With that admission, the Fox credo of gleeful optimism fades as Walden contemplates life without her friend and collaborator. “The pop culture magic that surrounds this show, Ryan brings,” she says. “The character development, the story lines — Ian and Brad can do those parts ultimately if they had to. But I don’t think I would want to do Glee without Ryan altogether. I’d hope he’d have some minimal involvement.”

Adds Newman: “I think a creator like him has to be handled really carefully by a studio. But, the last thing we’re worrying about is some post-Ryan era.” Murphy shares that sentiment: “I’m just trying to get past the Super Bowl,” he says.

Besides, Fox might have a bigger Glee headache to deal with: the imminent salary renegotiation with members of its ensemble cast. “With a series that’s this successful, it’s not unusual that people would have to renegotiate contracts,” Newman says. “My guess is over the course of the next year, we’ll be having those conversations with representatives of the cast and hope that we can find areas of agreement to increase their compensation and get what we need in terms of additional services.”

Those services include participation in the tour, recording obligations, options for three movies at Fox, promotional appearances, press, attendance at Fox events, charitable endeavors and, of course, all that merchandising. On the actors’ side, several are juggling solo music careers and movie offers. To shoot Garry Marshall’s New Year’s Eve, co-starring Michelle Pfeiffer, Halle Berry and Ashton Kutcher, Murphy is writing Michele out for several days in February and March, “so she can go back and forth and do the movie,” he says. “We’re doing that with Darren, too, who has an existing movie career. In success, you should have more success.”

At the same time, they’re mindful of not hijacking their actors’ time so much that they make a Friends-like pact and revolt. But if it happens, that’s cool, too, Murphy says. “I expect and encourage it. I think everybody should do whatever they can so they feel happy and taken care of. I don’t want anybody to come to work feeling like: ‘F--- you. You don’t care about me.’ For the first 13 episodes, all of us were like, ‘whatever it takes,’ including those kids. Then we got successful, and they were like, ‘OK, a little less what it takes, a little more, ‘We wanna go home and have a life.’ A lot of companies might be like: ‘Go screw yourself.’ We realize that it’s a little different now, and we’re starting to reach out to different actors and representatives and come up with pay raises and movie outs.”

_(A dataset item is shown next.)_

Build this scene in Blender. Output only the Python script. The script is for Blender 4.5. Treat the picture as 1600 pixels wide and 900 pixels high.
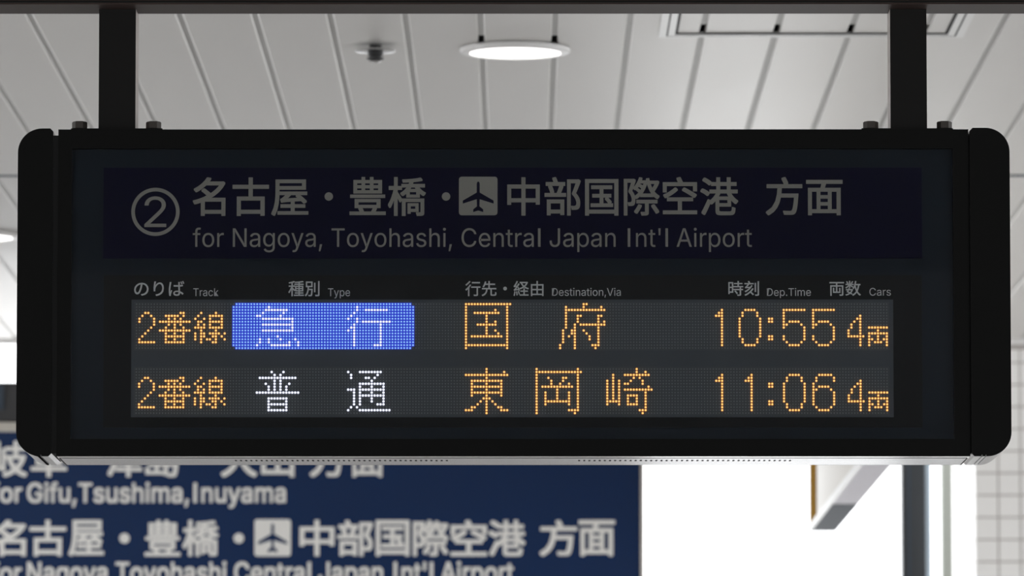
import bpy, bmesh, math, os, random
from mathutils import Vector, Matrix

for o in list(bpy.data.objects):
    bpy.data.objects.remove(o, do_unlink=True)
SC = bpy.context.scene
COL = SC.collection

# ------------------------------------------------------------------ camera, world, exposure
F = 10400.0                      # focal length in pixels of the 1600 px wide frame (long telephoto)
CAM = Vector((0.0, 0.0, 1.55))
PITCH = math.atan(963.0 / F)     # looking slightly up
YAW = math.atan(15.0 / F)
cd = bpy.data.cameras.new('camera')
cam = bpy.data.objects.new('camera', cd)
COL.objects.link(cam)
cd.sensor_width = 36.0
cd.lens = F / 1600.0 * 36.0
cam.location = CAM
cam.rotation_mode = 'XYZ'
cam.rotation_euler = (math.pi / 2 + PITCH, 0, YAW)
cd.clip_start = 0.1
cd.clip_end = 500
cd.dof.use_dof = True
cd.dof.focus_distance = 13.46
cd.dof.aperture_fstop = 10.5
SC.camera = cam
SC.view_settings.view_transform = 'Standard'
SC.view_settings.look = 'None'
SC.view_settings.exposure = 0.0
SC.view_settings.gamma = 1.0
SC.view_settings.use_curve_mapping = False
SC.cycles.max_bounces = 8
SC.cycles.diffuse_bounces = 5
SC.cycles.transparent_max_bounces = 12

world = bpy.data.worlds.new('overcast_sky')
SC.world = world
world.use_nodes = True
bg = world.node_tree.nodes['Background']
bg.inputs['Color'].default_value = (0.97, 0.985, 1.0, 1)
bg.inputs['Strength'].default_value = 3.0

MROT = cam.rotation_euler.to_matrix()


def P(px, py, Y):
    """point of the vertical plane at distance Y seen at photograph pixel (px, py)"""
    d = MROT @ Vector(((px - 800.0) / F, (450.0 - py) / F, -1.0))
    t = (Y - CAM.y) / d.y
    return CAM + d * t


def PZ(px, py, z):
    """point of the horizontal plane at height z"""
    d = MROT @ Vector(((px - 800.0) / F, (450.0 - py) / F, -1.0))
    t = (z - CAM.z) / d.z
    return CAM + d * t


# ------------------------------------------------------------------ materials
def srgb(r, g, b):
    def f(c):
        c /= 255.0
        return c / 12.92 if c <= 0.04045 else ((c + 0.055) / 1.055) ** 2.4
    return (f(r), f(g), f(b), 1.0)


def mat(name, col, rough=0.5, metal=0.0, noise=0.0, nscale=20.0, stretch=(1, 1, 1), bump=0.0, spec=0.5, rnoise=0.0):
    m = bpy.data.materials.new(name)
    m.use_nodes = True
    nt = m.node_tree
    b = nt.nodes['Principled BSDF']
    b.inputs['Base Color'].default_value = col if len(col) == 4 else (*col, 1)
    b.inputs['Roughness'].default_value = rough
    b.inputs['Metallic'].default_value = metal
    b.inputs['Specular IOR Level'].default_value = spec
    tc = nt.nodes.new('ShaderNodeTexCoord')
    mp = nt.nodes.new('ShaderNodeMapping')
    mp.inputs['Scale'].default_value = stretch
    nz = nt.nodes.new('ShaderNodeTexNoise')
    nz.inputs['Scale'].default_value = nscale
    nz.inputs['Detail'].default_value = 4
    nt.links.new(tc.outputs['Object'], mp.inputs['Vector'])
    nt.links.new(mp.outputs['Vector'], nz.inputs['Vector'])
    if noise > 0:
        mx = nt.nodes.new('ShaderNodeMix')
        mx.data_type = 'RGBA'
        c = b.inputs['Base Color'].default_value
        mx.inputs[6].default_value = (c[0] * (1 - noise), c[1] * (1 - noise), c[2] * (1 - noise), 1)
        mx.inputs[7].default_value = (min(1, c[0] * (1 + noise)), min(1, c[1] * (1 + noise)), min(1, c[2] * (1 + noise)), 1)
        nt.links.new(nz.outputs['Fac'], mx.inputs[0])
        nt.links.new(mx.outputs[2], b.inputs['Base Color'])
    if rnoise > 0:
        mr = nt.nodes.new('ShaderNodeMapRange')
        mr.inputs['To Min'].default_value = max(0.02, rough - rnoise)
        mr.inputs['To Max'].default_value = rough + rnoise
        nt.links.new(nz.outputs['Fac'], mr.inputs['Value'])
        nt.links.new(mr.outputs['Result'], b.inputs['Roughness'])
    if bump > 0:
        bp = nt.nodes.new('ShaderNodeBump')
        bp.inputs['Strength'].default_value = bump
        bp.inputs['Distance'].default_value = 0.002
        nt.links.new(nz.outputs['Fac'], bp.inputs['Height'])
        nt.links.new(bp.outputs['Normal'], b.inputs['Normal'])
    return m


def emit(name, col, strength):
    m = bpy.data.materials.new(name)
    m.use_nodes = True
    nt = m.node_tree
    b = nt.nodes['Principled BSDF']
    b.inputs['Base Color'].default_value = (0.02, 0.02, 0.02, 1)
    b.inputs['Emission Color'].default_value = (*col, 1)
    b.inputs['Emission Strength'].default_value = strength
    b.inputs['Specular IOR Level'].default_value = 0.1
    return m


def glass(name, tint=(0.93, 0.95, 0.97), rough=0.03, refl=1.0):
    m = bpy.data.materials.new(name)
    m.use_nodes = True
    nt = m.node_tree
    nt.nodes.clear()
    out = nt.nodes.new('ShaderNodeOutputMaterial')
    mx = nt.nodes.new('ShaderNodeMixShader')
    tr = nt.nodes.new('ShaderNodeBsdfTransparent')
    gl = nt.nodes.new('ShaderNodeBsdfGlossy')
    fr = nt.nodes.new('ShaderNodeFresnel')
    fr.inputs['IOR'].default_value = 1.45
    tr.inputs['Color'].default_value = (*tint, 1)
    gl.inputs['Roughness'].default_value = rough
    gl.inputs['Color'].default_value = (refl, refl, refl, 1)
    nt.links.new(fr.outputs[0], mx.inputs[0])
    nt.links.new(tr.outputs[0], mx.inputs[1])
    nt.links.new(gl.outputs[0], mx.inputs[2])
    nt.links.new(mx.outputs[0], out.inputs[0])
    return m


M = {}
M['black'] = mat('black_powder_coat', (0.0045, 0.0045, 0.0042), 0.5, noise=0.15, nscale=60, bump=0.05, spec=0.1)
M['groove'] = mat('dark_groove', (0.004, 0.004, 0.004), 0.8)
M['alu'] = mat('brushed_aluminium', (0.80, 0.80, 0.79), 0.22, 0.95, noise=0.05, nscale=6, stretch=(1, 12, 12), rnoise=0.08)
M['under'] = mat('brushed_underside_aluminium', (0.54, 0.54, 0.55), 0.26, 0.9, noise=0.03, nscale=2, stretch=(1, 2, 2), rnoise=0.02)
M['frame'] = mat('satin_hatch_frame', (0.70, 0.70, 0.69), 0.4, 0.7, noise=0.05)
M['post'] = mat('dark_brown_steel', (0.005, 0.0045, 0.004), 0.55, 0.0, noise=0.2, nscale=30, spec=0.2)
M['post_side'] = mat('post_lit_side_steel', (0.30, 0.26, 0.24), 0.45, 0.4, noise=0.1)  # inner side face, the light it reflects put into a paler colour
M['beam'] = mat('bronze_anodised_channel', (0.048, 0.032, 0.028), 0.5, 0.0, noise=0.12, nscale=3, stretch=(1, 8, 8), spec=0.12)
M['bolt'] = mat('dull_steel_bolt', (0.07, 0.06, 0.052), 0.5, 0.4, noise=0.2, nscale=80)
M['tint'] = mat('blue_black_backing', (0.0045, 0.012, 0.021), 0.6, noise=0.1, nscale=8, spec=0.2)
M['navy'] = mat('navy_sign_face', (0.003, 0.0025, 0.024), 0.6, noise=0.05, nscale=5, spec=0.05)
M['window'] = mat('black_mask', (0.006, 0.006, 0.006), 0.6, noise=0.1, spec=0.15)
M['led_base'] = mat('grey_led_module', (0.11, 0.115, 0.12), 0.65, noise=0.12, nscale=5, spec=0.2)
M['led_gap'] = mat('grey_module_gap', (0.092, 0.098, 0.106), 0.6, noise=0.05, spec=0.2)
M['led_off'] = mat('unlit_led_lens', (0.28, 0.285, 0.28), 0.5, noise=0.4, nscale=300, spec=0.3)
M['letter'] = mat('cream_lettering', (0.43, 0.39, 0.325), 0.6, noise=0.04, nscale=10, spec=0.2)
M['caption'] = mat('white_caption_print', (0.86, 0.83, 0.77), 0.6, noise=0.04, nscale=10, spec=0.2)
M['glass'] = glass('clear_cover_glass')
M['amber'] = emit('amber_led_core', (1.0, 0.66, 0.20), 1.4)
M['amber_halo'] = emit('amber_led_glow', (0.50, 0.10, 0.004), 1.0)  # halo materials: light spread around lit dots, painted as emission
M['white_led'] = emit('white_led_core', (0.98, 0.98, 1.0), 1.3)
M['white_halo'] = emit('white_led_glow', (0.17, 0.17, 0.32), 1.0)
M['blue_led'] = emit('blue_led_core', (0.34, 0.58, 1.0), 1.15)
M['blue_halo'] = emit('blue_led_glow', (0.018, 0.045, 0.62), 1.0)
M['plank'] = mat('satin_aluminium_plank', (0.615, 0.60, 0.58), 0.42, 0.55, noise=0.05, nscale=2.2, stretch=(3, 0.6, 1), rnoise=0.03)
M['joint'] = mat('joint_strip_metal', (0.47, 0.465, 0.45), 0.5, 0.3, noise=0.05)
M['void'] = mat('ceiling_void', (0.01, 0.01, 0.01), 0.9)
M['white'] = mat('white_enamel', (0.80, 0.79, 0.78), 0.35, noise=0.03)
M['lamp'] = emit('downlight_diffuser', (1.0, 0.98, 0.95), 4.0)
M['chrome'] = mat('chrome', (0.6, 0.6, 0.6), 0.15, 1.0, noise=0.1)
M['bluesign'] = mat('blue_enamel_sign', (0.0045, 0.023, 0.085), 0.25, noise=0.08, nscale=2, spec=0.3)
M['bluetext'] = mat('white_reflective_text', (0.84, 0.83, 0.80), 0.5, noise=0.03)
M['signframe'] = mat('beige_sign_frame', (0.52, 0.49, 0.44), 0.45, noise=0.08)
M['darkbox'] = mat('dark_housing', (0.035, 0.035, 0.037), 0.5, noise=0.1)
M['tile'] = mat('ivory_wall_tile', (0.92, 0.905, 0.885), 0.3, noise=0.05, nscale=3)
M['grout'] = mat('tile_grout', (0.42, 0.39, 0.37), 0.9, noise=0.1, nscale=30)
M['floor'] = mat('granite_floor', (0.46, 0.45, 0.44), 0.35, noise=0.15, nscale=6)
M['wall'] = mat('painted_wall', (0.62, 0.61, 0.60), 0.7, noise=0.05)
M['darkceil'] = mat('dark_reflection_ceiling', (0.028, 0.027, 0.026), 0.8, noise=0.1)
M['paleceil'] = mat('lighter_reflection_ceiling', (0.11, 0.11, 0.11), 0.8, noise=0.1)
M['mullion'] = mat('charcoal_mullion', (0.045, 0.050, 0.056), 0.35, 0.3, noise=0.1, nscale=4)
M['silverstrip'] = mat('pale_blue_edge_strip', (0.55, 0.66, 0.76), 0.3, 0.5, noise=0.05)
M['palecol'] = mat('pale_green_grey_column', (0.30, 0.32, 0.29), 0.6, noise=0.05)
M['gold'] = mat('ochre_edge_trim', (0.36, 0.20, 0.045), 0.8, 0.0, noise=0.15, nscale=12, spec=0.0)
M['lightface'] = mat('ivory_sign_face', (0.60, 0.56, 0.50), 0.4, noise=0.05)
M['steel'] = mat('pale_grey_underside', (0.84, 0.82, 0.88), 0.6, 0.0, noise=0.04, spec=0.2)
M['greysteel'] = mat('grey_end_plate', (0.05, 0.065, 0.085), 0.6, 0.0, spec=0.2, noise=0.05)


# ------------------------------------------------------------------ builders
def box(bm, x0, x1, y0, y1, z0, z1, mi=0):
    vs = [bm.verts.new((x, y, z)) for x in (x0, x1) for y in (y0, y1) for z in (z0, z1)]
    for f in ((0, 1, 3, 2), (4, 6, 7, 5), (0, 4, 5, 1), (2, 3, 7, 6), (0, 2, 6, 4), (1, 5, 7, 3)):
        fc = bm.faces.new([vs[i] for i in f])
        fc.material_index = mi
    return vs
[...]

Whether those pay bumps end up on the level of The Big Bang Theory will depend largely on Season 2’s numbers, which should get a substantial Super Bowl spike, but one thing’s for sure: It will be an awfully long way to come in a short amount of time for such Broadway stars as Morrison and Michele, who both earned union pay of $1,800 a week, by Billig’s estimation, while they starred in Tony-nominated shows. “The jump from stage to TV is astronomical,” she says.

Glee has yet to hit its peak, and the frenzy will only intensify during the coming months.
“I think these kids have handled fame very, very well, but it’s hard for a lot of them,” Murphy says. “Like Chris Colfer. I’ve seen it where he’s at a party and every gay person within a three-mile radius is suddenly up in his face. … At the same time, I tell them: ‘This will not last forever. You will not be on TV forever. You will not have the opportunity to perform in the 02 Arena forever. You will not be going to the Golden Globes forever. Try to enjoy it.’”

It’s advice the poker-faced Murphy might want to take himself and smile every so often. He’s earned it.